The exhibition is shown in four sections: “Figurative and Non-Figurative,” “Sense and Sensibility,” “Gestalt” and “Material Mediums.”

Photo: CNA

The first features works by photographers presenting “unexpected beauty” in everyday life captured at unique angles, Chang said.

The second juxtaposes works by renowned Taiwanese abstract painters and photographers, and asks viewers to compare the two art forms, Chang said.

The third presents photography that explores Gestalt psychology, proposed by psychologist Max Wertheimer in 1912.

The theory holds that when people see images they do not understand, they spontaneously appeal to the laws of symmetry, closure, continuity, proximity, similarity and figure-ground organization, he said.

Chang’s “Botany 0.5” on display at the exhibition is one such example.

The images were created by scanning sections of plants and compiling them in computer software to create horizontal and vertical images in a kaleidoscopic effect, Chang said.

The fourth section focuses on materials and mediums used in photography, and explores their intrinsic beauty, he said.

National Taiwan Museum of Fine Arts Director Liao Jen-I (廖仁義) said the museum established the center in April 2021.

However, the vision of Taiwanese photographers more than a decade ago to establish a local museum of photography and images has not been realized, Liao said.

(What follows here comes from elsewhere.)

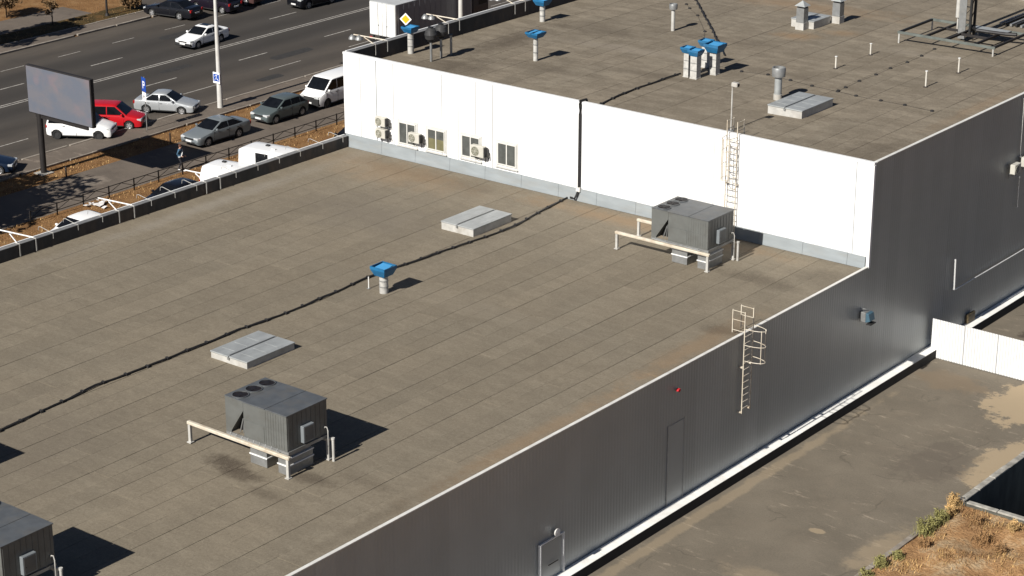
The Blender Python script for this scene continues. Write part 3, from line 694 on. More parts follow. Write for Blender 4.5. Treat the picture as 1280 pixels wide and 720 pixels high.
blue_vent(atlow(480, 366), 1.30, 'blue headed vent standing alone on the low roof', .2, .86, m='pale_block')
blue_vent(atup(513.5, 67), 1.55, 'blue headed vent beside the dark parapet of the high roof', .17, .74, flat=.45)
blue_vent(atup(669.5, 76), 1.62, 'blue split headed vent on a slim white flue on the high roof', .13, .84, wings=True, flat=.36)
blue_vent(atup(678, 27), 1.35, 'blue headed vent at the top edge of the picture by the parapet', .16, .8, flat=.45)
sq = ['front left of four clustered blue headed vents on square flues', 'front right of the close pair in the blue headed vent cluster', 'rear vent of the blue headed vent cluster', 'largest vent at the right of the blue headed vent cluster']
for lab, px, h, hd, rp in zip(sq, ((859, 96), (869, 98), (882, 84), (893, 93)), (1.62, 1.56, 1.5, 1.68), (.60, .66, .66, .9), (.15, .2, .17, .2)):
    blue_vent(atup(*px), h, lab, rp, hd, True, m='pale_block', flat=.5)
# plain flues
def flue(p, h, label, rp, cap_r, cap_h, m='galv_pale', base=True):
    r = thing('roof_flue', label, 'flue', p, 0, 'plain flues on the roof')
    b = MB(); b.tube((0, 0, -.05), (0, 0, h-cap_h*.6), rp, n=14); b.obj('pipe', M[m], r, smooth=40)
    if base: b = MB(); b.tube((0, 0, -.05), (0, 0, .3), rp+.035, n=14); b.obj('collar', M['concrete'], r, smooth=40)
    b = MB(); b.lathe([(rp+.01, h-cap_h), (cap_r*.95, h-cap_h*.92), (cap_r, h-cap_h*.2), (cap_r*.9, h), (cap_r*.8, h), (cap_r*.78, h-cap_h*.3), (.0, h-cap_h*.4)], n=16, cap=False); b.obj('cowl', M['galv'], r, smooth=40)
    return r
flue(atup(841, 38.5), 1.58, 'white flue with a grey cap left of the blue vent cluster', .11, .25, .34, 'leg_grey', False)
flue(atup(972, 124.5), 1.68, 'grey flue with a wide cowl beside the high roof hatch', .19, .36, .5)
# square chimneys with pyramid caps
def chimney(p, h, label):
    r = thing('square_chimney', label, 'chimney', p, 0, 'square sheet metal chimneys')
    b = MB(); b.box(-.27, .27, -.27, .27, -.05, .42); b.obj('base', M['leg_grey'], r)
    b = MB(); b.box(-.25, .25, -.25, .25, .42, h-.42); b.obj('shaft', M['galv'], r, bev=.01)
    b = MB(); b.box(-.22, .22, -.22, .22, h-.42, h-.3); b.obj('slot', M['black'], r)
    b = MB(); b.add([(-.34, -.34, h-.3), (.34, -.34, h-.3), (.34, .34, h-.3), (-.34, .34, h-.3), (0, 0, h)], [(3, 2, 1, 0), (0, 1, 4), (1, 2, 4), (2, 3, 4), (3, 0, 4)]); b.obj('cap', M['galv_pale'], r)
chimney(atup(1002, 36.5), 1.68, 'square metal chimney in front of a roof hatch')
chimney(atup(1047, 28.5), 1.62, 'square metal chimney standing clear to the right of the other')
# turbine headed pipes near the left parapet
tl = ['nearest dark turbine headed pipe by the parapet', 'middle dark turbine headed pipe by the parapet', 'plain pipe behind the two dark turbine heads']
for k, px in enumerate(((539, 77), (551.5, 72.5), (564, 68.5))):
    p = atup(*px); r = thing('turbine_vent', tl[k], 'vent', p, 0, 'row of three pipes by the parapet')
    b = MB(); b.tube((0, 0, -.05), (0, 0, 1.12), .07, n=12); b.obj('pipe', M['galv'], r, smooth=40)
    if k < 2:
        b = MB(); n = 26
        for q in range(n):
            t = 2*PI*q/n; pr = [(.12, 1.14), (.29, 1.28), (.35, 1.52), (.29, 1.76), (.1, 1.92)]; vs = []
            for rr, z in pr: vs += [(rr*math.cos(t), rr*math.sin(t), z), (rr*math.cos(t+.2), rr*math.sin(t+.2), z)]
            vs2 = [(x*.96, y*.96, z) for x, y, z in vs]
            b.add(vs+vs2, [(2*i, 2*i+1, 2*i+3, 2*i+2) for i in range(4)]+[(10+2*i+2, 10+2*i+3, 10+2*i+1, 10+2*i) for i in range(4)]+[(2*i, 2*i+2, 12+2*i, 10+2*i) for i in range(4)]+[(2*i+1, 11+2*i, 13+2*i, 3+2*i) for i in range(4)])
        b.obj('turbine_head', vary('sooty_metal', (.05, .05, .05), .6, .3), r)
        b = MB(); b.lathe([(.13, 1.1), (.2, 1.15)], n=14); b.tube((0, 0, 1.9), (0, 0, 1.94), .15, n=14); b.obj('ring', M['dark_metal'], r)
    else:
        b = MB(); b.tube((0, 0, 1.12), (0, 0, 1.16), .12, n=12); b.obj('ring', M['dark_metal'], r)
# short vent stubs
for px, h, lab in (((1044.5, 86), .66, 'short white vent stub left of the other thin stubs'), ((1088, 69), .63, 'short white vent stub farther from the hatch'), ((1157, 109), .84, 'taller white vent stub nearest the roof edge'), ((1198, 91.5), .8, 'taller white vent stub below the steel frame')):
    r = thing('vent_stub', lab, 'vent pipe', atup(*px), 0, 'thin white vent stubs'); b = MB(); b.tube((0, 0, -.03), (0, 0, h), .045, n=10); b.obj('pipe', M['stub'], r, smooth=40); b = MB(); b.tube((0, 0, h), (0, 0, h+.03), .07, n=10); b.obj('cap', M['white_trim'], r); b = MB(); b.lathe([(.16, -.01), (.09, .05)], n=12); b.obj('collar', M['bitumen'], r)
r = thing('marker_rod', 'thin white rod beside the lone blue vent', 'rod', atlow(461, 361)); b = MB(); b.tube((0, 0, -.02), (0, 0, .58), .025, n=8); b.obj('rod', M['white_trim'], r); b = MB(); b.box(-.07, .07, -.07, .07, -.01, .03); b.obj('foot', M['galv'], r)
# camera on a mast by the ladder head
p = Vector((-8.5, 1.25, zup(-8.5))); r = thing('camera_mast', 'white security camera on a thin mast above the wall ladder', 'camera', p)
b = MB(); b.tube((0, 0, -.02), (0, 0, 2.32), .035, n=8); b.obj('mast', M['leg_grey'], r); b = MB(); b.box(-.14, .14, -.14, .14, -.01, .03); b.obj('foot', M['galv'], r)
b = MB(); b.box(.0, .34, -.14, .10, 2.2, 2.42); b.obj('camera_body', M['leg_grey'], r, bev=.03); b = MB(); b.box(.341, .36, -.1, .06, 2.24, 2.36); b.obj('lens', M['glass'], r)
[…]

The boundless creativity demonstrated by Taiwanese photographers shows that they deserve a museum dedicated to photography, he said, calling on Deputy Minister of Culture Sue Wang (王時思) to lobby for funding from the Ministry of Culture to make such a museum a reality.

The large output of Taiwanese photographers necessitate the establishment of a venue larger than the center, Wang said.

The creation of a museum of photography and images is a high priority for Minister of Culture Shih Che (史哲) and herself, she said, adding that she hopes the goal can be achieved quickly.

The exhibition is free and runs until July 30.